On 14.07.2011 12:19, Chris Poole wrote:
> On Thu, Jul 14, 2011 at 9:38 AM, <
address@hidden> wrote:
>> On 13.07.2011 17:53, Chris Poole wrote:
>>> (Thus, it's very important to sign
>>> backups being stored in untrusted locations.)
>>
>> It is provided the public key used is published somewhere or in other ways available to a possible attacker. If you create a keypair just for your backup and keep it on the backup machine and in your secure storage (for restoring) you don't necessarily need it.
>>
>> On the other hand. Currently duplicity needs a private key to work reliably, so signing to it does no harm and can be seen as an extra lock for an intruder to pick. see
http://bugs.launchpad.net/duplicity/+bug/687295
>
> Thanks.

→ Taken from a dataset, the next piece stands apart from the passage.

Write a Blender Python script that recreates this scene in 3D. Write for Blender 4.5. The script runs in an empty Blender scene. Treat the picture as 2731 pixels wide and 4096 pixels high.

I'm going to get used to signing my backups. I don't use cron
> to do them for me anyway.
>
> What I find annoying is that Duplicity asks me for my passphrase (when
> doing an incremental backup) 3 times. Surely once is enough, to
> decrypt my private key? (Using the same Key ID to encrypt and sign my
> backup.)
>
latest duplicity has the possibility to define env var SIGN_PASSPHRASE and PASSPHRASE. this way you don't have to input them manually.